• _Short problem_
Return the listing below unchanged, minus its pictures.

• _Collected data_
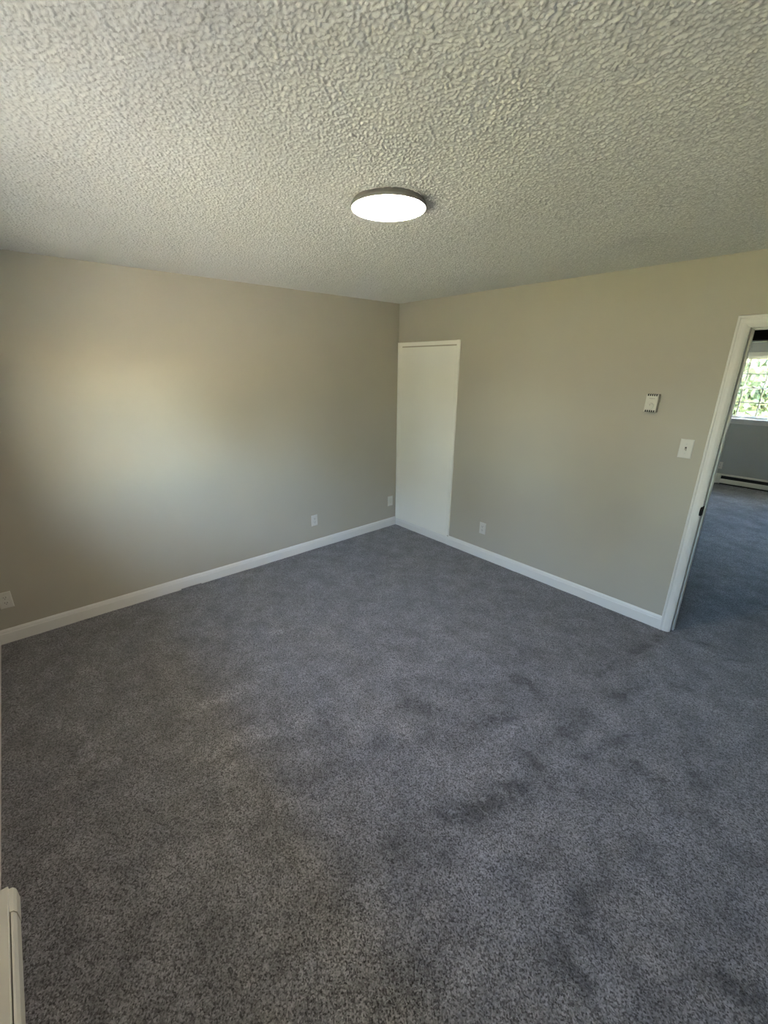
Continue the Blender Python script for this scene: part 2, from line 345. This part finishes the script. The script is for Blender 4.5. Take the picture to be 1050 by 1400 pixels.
# strike plate, its rounded lip curling over the front edge of the jamb
bm = bmesh.new(); n = 14; zc, hz = .930, .032
for x0, x1 in ((DX0-.002, DX0+.0062),):
    A = []; B = []
    pts = [(.036, -hz), (.036, hz)]+[(.002-.024*math.sin(math.pi*k/n), hz*math.cos(math.pi*k/n)) for k in range(n+1)]
    A = [bm.verts.new((x0 if y > 0 else x0-.001, y, zc+z)) for y, z in pts]; B = [bm.verts.new((x1, y, zc+z)) for y, z in pts]
    bm.faces.new(A); bm.faces.new(B[::-1])
    for i in range(len(pts)): bm.faces.new((A[i], A[(i+1) % len(pts)], B[(i+1) % len(pts)], B[i]))
part('strike_plate', bm, M_black, t1, label='black metal strike plate')

# second doorway across the hall: black board painted as the unlit wall's shade, thin pale jamb
t2 = tag(empty('trim_2', (OX0, HY, 0)), 'black shade board and pale jamb of the hall doorway beyond', 'door frame', kind='structure')
part('shade_board', bx(OX0-.10, OX1+.10, HY-.02, HY, OH+.004, OH+.18), M_hallshade, t2, label='almost black board painted as shade over the hall opening')
part('jamb_head', bx(OX0, OX1, HY-.022, HY+WT, OH-.004, OH+.004), M_trim, t2)
part('jamb', bx(OX0-.012, OX0+.006, HY-.004, HY+WT, -.006, OH), M_trim, t2); part('jamb', bx(OX1-.006, OX1+.012, HY-.004, HY+WT, -.006, OH), M_trim, t2)

# ---------------------------------------------------------------- windows: six over six sashes
def make_window(name, xc, yw, inward, label):
    """local +y points into the room, y=0 is the inner wall face"""
    r = tag(empty(name, (xc, yw, WZ0), 0 if inward > 0 else math.pi), label, 'window', kind='structure')
    hw = WO/2; h = WZ1-WZ0
    fr = bmesh.new()
    for a, b_ in ((-hw, -hw+.01), (hw-.01, hw)): box(fr, a, b_, -EX, 0, 0, h)
    box(fr, -hw, hw, -EX, 0, h-.01, h); box(fr, -hw, hw, -EX, -.03, 0, .01)
    obj('frame', fr, M_trim, r)
    cw = .045
    for s in (-1, 1): obj('casing_side', bx(min(s*hw, s*(hw+cw)), max(s*hw, s*(hw+cw)), 0, .016, .0, h+cw, bev=.004), M_trim, r)
    obj('casing_head', bx(-hw, hw, 0, .016, h, h+.06, bev=.004), M_trim, r)
    obj('stool', bx(-hw-cw, hw+cw, -.04, .035, -.012, .014, bev=.005), M_trim, r); obj('apron', bx(-hw-.03, hw+.03, 0, .014, -.072, -.012, bev=.003), M_trim, r)
    gw = GW*GS; z0, zm, z1 = .049, .474, .908
    for nm, ya, yb, a, b_ in (('lower_sash', -.075, -.043, z0, zm), ('upper_sash', -.112, -.080, zm, z1)):
        bm = bmesh.new()
        box(bm, -gw/2-SR, -gw/2, ya, yb, a-.03, b_+.022); box(bm, gw/2, gw/2+SR, ya, yb, a-.03, b_+.022)
        box(bm, -gw/2, gw/2, ya, yb, a-(.038 if nm[0] == 'l' else .012), a); box(bm, -gw/2, gw/2, ya, yb, b_, b_+(.012 if nm[0] == 'l' else .03))
        s = obj(nm, bm, M_trim, r)
        for k in (1, 2):
            x = -gw/2+GW*k; obj('muntin', bx(x-.009, x+.009, (ya+yb)/2+.001, (ya+yb)/2+.006, a, b_), M_trim, s)
        zc_ = (a+b_)/2; obj('muntin', bx(-gw/2, gw/2, (ya+yb)/2+.001, (ya+yb)/2+.0055, zc_-.008, zc_+.008), M_trim, s)
        for k in range(3):
            for (c, d) in ((a, zc_), (zc_, b_)):
                obj('pane', bx(-gw/2+GW*k, -gw/2+GW*(k+1), (ya+yb)/2-.002, (ya+yb)/2+.001, c, d), M_glass, s)
        if nm[0] == 'l':
            lk = bmesh.new(); box(lk, -.03, .03, -.075, -.050, b_+.010, b_+.02, bev=.003); cyl(lk, (0, -.06, b_+.02), (0, 0, 1), .012, .010, .01, 14); box(lk, -.004, .03, -.066, -.054, b_+.027, b_+.036, bev=.002)
            obj('sash_lock', lk, M_nickel, s)
    return r
make_window('window_1', ROOM_WIN[0], -L, 1, 'white six over six window above the near heater')
make_window('window_2', ROOM_WIN[1], -L, 1, 'white six over six window nearest the camera')
make_window('window_3', FAR_WIN[1], FY, -1, 'white six over six window seen through the doorway')
make_window('fill_window', FAR_WIN[0], FY, -1, 'unseen third window added to brighten the floor beyond')  # extra window added to bring more daylight onto the far floor
make_window('window_4', FAR_WIN[2], FY, -1, 'second white six over six window of the room beyond')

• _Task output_
Continue the Blender Python script for this scene: part 2, from line 345. This part finishes the script. The script is for Blender 4.5. Take the picture to be 1050 by 1400 pixels.
# strike plate, its rounded lip curling over the front edge of the jamb
bm = bmesh.new(); n = 14; zc, hz = .930, .032
for x0, x1 in ((DX0-.002, DX0+.0062),):
    A = []; B = []
    pts = [(.036, -hz), (.036, hz)]+[(.002-.024*math.sin(math.pi*k/n), hz*math.cos(math.pi*k/n)) for k in range(n+1)]
    A = [bm.verts.new((x0 if y > 0 else x0-.001, y, zc+z)) for y, z in pts]; B = [bm.verts.new((x1, y, zc+z)) for y, z in pts]
    bm.faces.new(A); bm.faces.new(B[::-1])
    for i in range(len(pts)): bm.faces.new((A[i], A[(i+1) % len(pts)], B[(i+1) % len(pts)], B[i]))
part('strike_plate', bm, M_black, t1, label='black metal strike plate')

# second doorway across the hall: black board painted as the unlit wall's shade, thin pale jamb
t2 = tag(empty('trim_2', (OX0, HY, 0)), 'black shade board and pale jamb of the hall doorway beyond', 'door frame', kind='structure')
part('shade_board', bx(OX0-.10, OX1+.10, HY-.02, HY, OH+.004, OH+.18), M_hallshade, t2, label='almost black board painted as shade over the hall opening')
part('jamb_head', bx(OX0, OX1, HY-.022, HY+WT, OH-.004, OH+.004), M_trim, t2)
part('jamb', bx(OX0-.012, OX0+.006, HY-.004, HY+WT, -.006, OH), M_trim, t2); part('jamb', bx(OX1-.006, OX1+.012, HY-.004, HY+WT, -.006, OH), M_trim, t2)

# ---------------------------------------------------------------- windows: six over six sashes
def make_window(name, xc, yw, inward, label):
    """local +y points into the room, y=0 is the inner wall face"""
    r = tag(empty(name, (xc, yw, WZ0), 0 if inward > 0 else math.pi), label, 'window', kind='structure')
    hw = WO/2; h = WZ1-WZ0
    fr = bmesh.new()
    for a, b_ in ((-hw, -hw+.01), (hw-.01, hw)): box(fr, a, b_, -EX, 0, 0, h)
    box(fr, -hw, hw, -EX, 0, h-.01, h); box(fr, -hw, hw, -EX, -.03, 0, .01)
    obj('frame', fr, M_trim, r)
    cw = .045
    for s in (-1, 1): obj('casing_side', bx(min(s*hw, s*(hw+cw)), max(s*hw, s*(hw+cw)), 0, .016, .0, h+cw, bev=.004), M_trim, r)
    obj('casing_head', bx(-hw, hw, 0, .016, h, h+.06, bev=.004), M_trim, r)
    obj('stool', bx(-hw-cw, hw+cw, -.04, .035, -.012, .014, bev=.005), M_trim, r); obj('apron', bx(-hw-.03, hw+.03, 0, .014, -.072, -.012, bev=.003), M_trim, r)
    gw = GW*GS; z0, zm, z1 = .049, .474, .908
    for nm, ya, yb, a, b_ in (('lower_sash', -.075, -.043, z0, zm), ('upper_sash', -.112, -.080, zm, z1)):
        bm = bmesh.new()
        box(bm, -gw/2-SR, -gw/2, ya, yb, a-.03, b_+.022); box(bm, gw/2, gw/2+SR, ya, yb, a-.03, b_+.022)
        box(bm, -gw/2, gw/2, ya, yb, a-(.038 if nm[0] == 'l' else .012), a); box(bm, -gw/2, gw/2, ya, yb, b_, b_+(.012 if nm[0] == 'l' else .03))
        s = obj(nm, bm, M_trim, r)
        for k in (1, 2):
            x = -gw/2+GW*k; obj('muntin', bx(x-.009, x+.009, (ya+yb)/2+.001, (ya+yb)/2+.006, a, b_), M_trim, s)
        zc_ = (a+b_)/2; obj('muntin', bx(-gw/2, gw/2, (ya+yb)/2+.001, (ya+yb)/2+.0055, zc_-.008, zc_+.008), M_trim, s)
        for k in range(3):
            for (c, d) in ((a, zc_), (zc_, b_)):
                obj('pane', bx(-gw/2+GW*k, -gw/2+GW*(k+1), (ya+yb)/2-.002, (ya+yb)/2+.001, c, d), M_glass, s)
        if nm[0] == 'l':
            lk = bmesh.new(); box(lk, -.03, .03, -.075, -.050, b_+.010, b_+.02, bev=.003); cyl(lk, (0, -.06, b_+.02), (0, 0, 1), .012, .010, .01, 14); box(lk, -.004, .03, -.066, -.054, b_+.027, b_+.036, bev=.002)
            obj('sash_lock', lk, M_nickel, s)
    return r
make_window('window_1', ROOM_WIN[0], -L, 1, 'white six over six window above the near heater')
make_window('window_2', ROOM_WIN[1], -L, 1, 'white six over six window nearest the camera')
make_window('window_3', FAR_WIN[1], FY, -1, 'white six over six window seen through the doorway')
make_window('fill_window', FAR_WIN[0], FY, -1, 'unseen third window added to brighten the floor beyond')  # extra window added to bring more daylight onto the far floor
make_window('window_4', FAR_WIN[2], FY, -1, 'second white six over six window of the room beyond')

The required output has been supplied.